__Problem details__
Strip the pictures and reproduce the rest of the listing exactly.

__Data segment__
Start

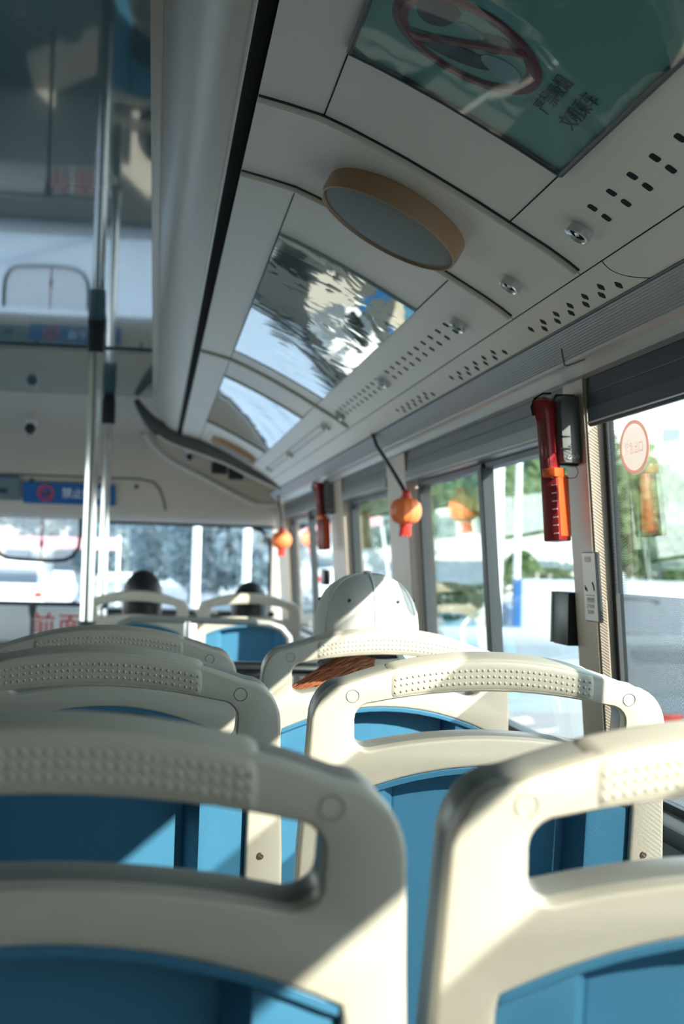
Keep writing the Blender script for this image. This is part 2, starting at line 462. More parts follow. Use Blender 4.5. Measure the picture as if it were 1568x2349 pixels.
def pillar(y0, y1, label_k, rear=None):
    global k
    b = MB(); wall_slab(b, y0, y1, .60, 1.445, xpil, lambda z: xg(z) + .012, .004)
    o = struct(b.build('trim_%d' % k, M['pillar'])); k += 1
    return o
pA = pillar(2.27, 2.392, 0); pB = pillar(3.97, 4.30, 0); pC = pillar(5.35, 5.75, 0); pD = pillar(7.75, 8.3, 0)
# header boards with a rail under them
for q_, (y0, y1) in enumerate(((1.265, 2.27), (2.392, 3.97), (4.30, 5.35), (5.75, 7.75))):
    near = q_ == 0
    b = MB(); wall_slab(b, y0, y1, 1.385, 1.446, lambda z: .752, lambda z: .760 if near else .80)
    o = struct(b.build('trim_%d' % k, M['navyheader' if near else 'header'])); k += 1
    b = MB(); wall_slab(b, y0, y1 - (.02 if near else 0), 1.352, 1.385, lambda z: .745 + (1.385 - z) * .08, lambda z: .757 if near else .80, .002); b.build('window_rail', M['navyheader' if near else 'frame'], o)
    b = MB(); b.box((.7445, (y0 + y1) / 2 - (.01 if near else 0), 1.3575), (.003, y1 - y0 - (.02 if near else 0), .003), .001); b.build('rail_lip', M['cornice'], o)
    b = MB(); b.box((.7515, (y0 + y1) / 2, 1.412), (.002, y1 - y0, .0025)); b.build('rail_groove', M['gasket'], o)

def window(n, y0, y1, z0=SILL + .015, z1=1.35, mull=(), seal=.03, r=.03, pane_m=None, deep=.03):
    """frame ring with rounded corners, rubber seal and a 5 mm pane"""
    def rr(a0, a1, c0, c1, rad):
        pts = []
        for (cx, cz, s) in ((a1 - rad, c1 - rad, 0), (a0 + rad, c1 - rad, 1), (a0 + rad, c0 + rad, 2), (a1 - rad, c0 + rad, 3)):
            for i in range(7):
                a = pi / 2 * (s + i / 6); pts.append((cx + rad * cos(a), cz + rad * sin(a)))
        return pts
    root = None
    outer = rr(y0, y1, z0, z1, .004); inner = rr(y0 + seal, y1 - seal, z0 + seal, z1 - seal * .6, r)
    b = MB()
    rings = []
    for (pts, dx) in ((outer, deep), (outer, -.004), (inner, -.002), (inner, deep)):
        rings.append([Vector((xg(z) + dx, y, z)) for y, z in pts])
    rings.append(rings[0])
    b.loft(rings, closed=True, cap=False)
    root = struct(b.build('window_%d' % n, M['gasket'], ang=50))
    b = MB(); wall_slab(b, y0 + .01, y1 - .01, z0 + .01, z1 - .01, lambda z: xg(z) + .004, lambda z: xg(z) + .009); b.build('pane', pane_m or M['glass'], root)
    for y in mull:
        b = MB(); wall_slab(b, y - .02, y + .02, z0, z1, lambda z: xg(z) - .012, lambda z: xg(z) + .02, .003); b.build('mullion', M['gasket'], root)
    return root
wA = window(1, 1.265, 2.268, z1=1.445, seal=.012, deep=.012)
wB = window(2, 2.40, 3.95, mull=(3.15,), seal=.018)
wC = window(3, 4.31, 5.34, mull=(), seal=.018)
wD = window(4, 5.77, 7.74, mull=(6.75,), seal=.018)
w0 = window(5, -2.3, 1.255, z1=1.452, seal=.005, r=.006, deep=.010)

# perforated film on the panes
def film_piece(poly, m, parent, x_off=-.0005):
    b = MB(); n = len(poly)
    vs = [Vector((xg(z) + x_off + .003, y, z)) for y, z in poly] + [Vector((xg(z) + x_off + .0034, y, z)) for y, z in poly]
    b.add(vs, [list(range(n))[::-1], list(range(n, 2 * n))] + [[i, (i + 1) % n, n + (i + 1) % n, n + i] for i in range(n)])
    return b.build('perforated_film', m, parent)
film_piece([(1.28, .73), (2.248, .73), (2.248, 1.06), (1.28, 1.06)], M['film'], wA)
film_piece([(-2.28, .73), (1.245, .73), (1.245, 1.345), (-2.28, 1.345)], M['film0'], w0)
M['frit'] = dotfilm('edge_dot_print', (0.02, 0.022, 0.024), 0.0048, 0.0060, 0, grad=(1.372, 2.254, .021))
fo = film_piece([(1.28, 1.347), (1.28, 1.372), (2.254, 1.372), (2.254, 1.347)], M['frit'], wA, -.0012); fo.name = 'edge_dots'
fo = film_piece([(2.195, 1.06), (2.195, 1.3465), (2.254, 1.3465), (2.254, 1.06)], M['frit'], wA, -.0012); fo.name = 'edge_dots'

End

__Written response__
Keep writing the Blender script for this image. This is part 2, starting at line 462. More parts follow. Use Blender 4.5. Measure the picture as if it were 1568x2349 pixels.
def pillar(y0, y1, label_k, rear=None):
    global k
    b = MB(); wall_slab(b, y0, y1, .60, 1.445, xpil, lambda z: xg(z) + .012, .004)
    o = struct(b.build('trim_%d' % k, M['pillar'])); k += 1
    return o
pA = pillar(2.27, 2.392, 0); pB = pillar(3.97, 4.30, 0); pC = pillar(5.35, 5.75, 0); pD = pillar(7.75, 8.3, 0)
# header boards with a rail under them
for q_, (y0, y1) in enumerate(((1.265, 2.27), (2.392, 3.97), (4.30, 5.35), (5.75, 7.75))):
    near = q_ == 0
    b = MB(); wall_slab(b, y0, y1, 1.385, 1.446, lambda z: .752, lambda z: .760 if near else .80)
    o = struct(b.build('trim_%d' % k, M['navyheader' if near else 'header'])); k += 1
    b = MB(); wall_slab(b, y0, y1 - (.02 if near else 0), 1.352, 1.385, lambda z: .745 + (1.385 - z) * .08, lambda z: .757 if near else .80, .002); b.build('window_rail', M['navyheader' if near else 'frame'], o)
    b = MB(); b.box((.7445, (y0 + y1) / 2 - (.01 if near else 0), 1.3575), (.003, y1 - y0 - (.02 if near else 0), .003), .001); b.build('rail_lip', M['cornice'], o)
    b = MB(); b.box((.7515, (y0 + y1) / 2, 1.412), (.002, y1 - y0, .0025)); b.build('rail_groove', M['gasket'], o)

def window(n, y0, y1, z0=SILL + .015, z1=1.35, mull=(), seal=.03, r=.03, pane_m=None, deep=.03):
    """frame ring with rounded corners, rubber seal and a 5 mm pane"""
    def rr(a0, a1, c0, c1, rad):
        pts = []
        for (cx, cz, s) in ((a1 - rad, c1 - rad, 0), (a0 + rad, c1 - rad, 1), (a0 + rad, c0 + rad, 2), (a1 - rad, c0 + rad, 3)):
            for i in range(7):
                a = pi / 2 * (s + i / 6); pts.append((cx + rad * cos(a), cz + rad * sin(a)))
        return pts
    root = None
    outer = rr(y0, y1, z0, z1, .004); inner = rr(y0 + seal, y1 - seal, z0 + seal, z1 - seal * .6, r)
    b = MB()
    rings = []
    for (pts, dx) in ((outer, deep), (outer, -.004), (inner, -.002), (inner, deep)):
        rings.append([Vector((xg(z) + dx, y, z)) for y, z in pts])
    rings.append(rings[0])
    b.loft(rings, closed=True, cap=False)
    root = struct(b.build('window_%d' % n, M['gasket'], ang=50))
    b = MB(); wall_slab(b, y0 + .01, y1 - .01, z0 + .01, z1 - .01, lambda z: xg(z) + .004, lambda z: xg(z) + .009); b.build('pane', pane_m or M['glass'], root)
    for y in mull:
        b = MB(); wall_slab(b, y - .02, y + .02, z0, z1, lambda z: xg(z) - .012, lambda z: xg(z) + .02, .003); b.build('mullion', M['gasket'], root)
    return root
wA = window(1, 1.265, 2.268, z1=1.445, seal=.012, deep=.012)
wB = window(2, 2.40, 3.95, mull=(3.15,), seal=.018)
wC = window(3, 4.31, 5.34, mull=(), seal=.018)
wD = window(4, 5.77, 7.74, mull=(6.75,), seal=.018)
w0 = window(5, -2.3, 1.255, z1=1.452, seal=.005, r=.006, deep=.010)

# perforated film on the panes
def film_piece(poly, m, parent, x_off=-.0005):
    b = MB(); n = len(poly)
    vs = [Vector((xg(z) + x_off + .003, y, z)) for y, z in poly] + [Vector((xg(z) + x_off + .0034, y, z)) for y, z in poly]
    b.add(vs, [list(range(n))[::-1], list(range(n, 2 * n))] + [[i, (i + 1) % n, n + (i + 1) % n, n + i] for i in range(n)])
    return b.build('perforated_film', m, parent)
film_piece([(1.28, .73), (2.248, .73), (2.248, 1.06), (1.28, 1.06)], M['film'], wA)
film_piece([(-2.28, .73), (1.245, .73), (1.245, 1.345), (-2.28, 1.345)], M['film0'], w0)
M['frit'] = dotfilm('edge_dot_print', (0.02, 0.022, 0.024), 0.0048, 0.0060, 0, grad=(1.372, 2.254, .021))
fo = film_piece([(1.28, 1.347), (1.28, 1.372), (2.254, 1.372), (2.254, 1.347)], M['frit'], wA, -.0012); fo.name = 'edge_dots'
fo = film_piece([(2.195, 1.06), (2.195, 1.3465), (2.254, 1.3465), (2.254, 1.06)], M['frit'], wA, -.0012); fo.name = 'edge_dots'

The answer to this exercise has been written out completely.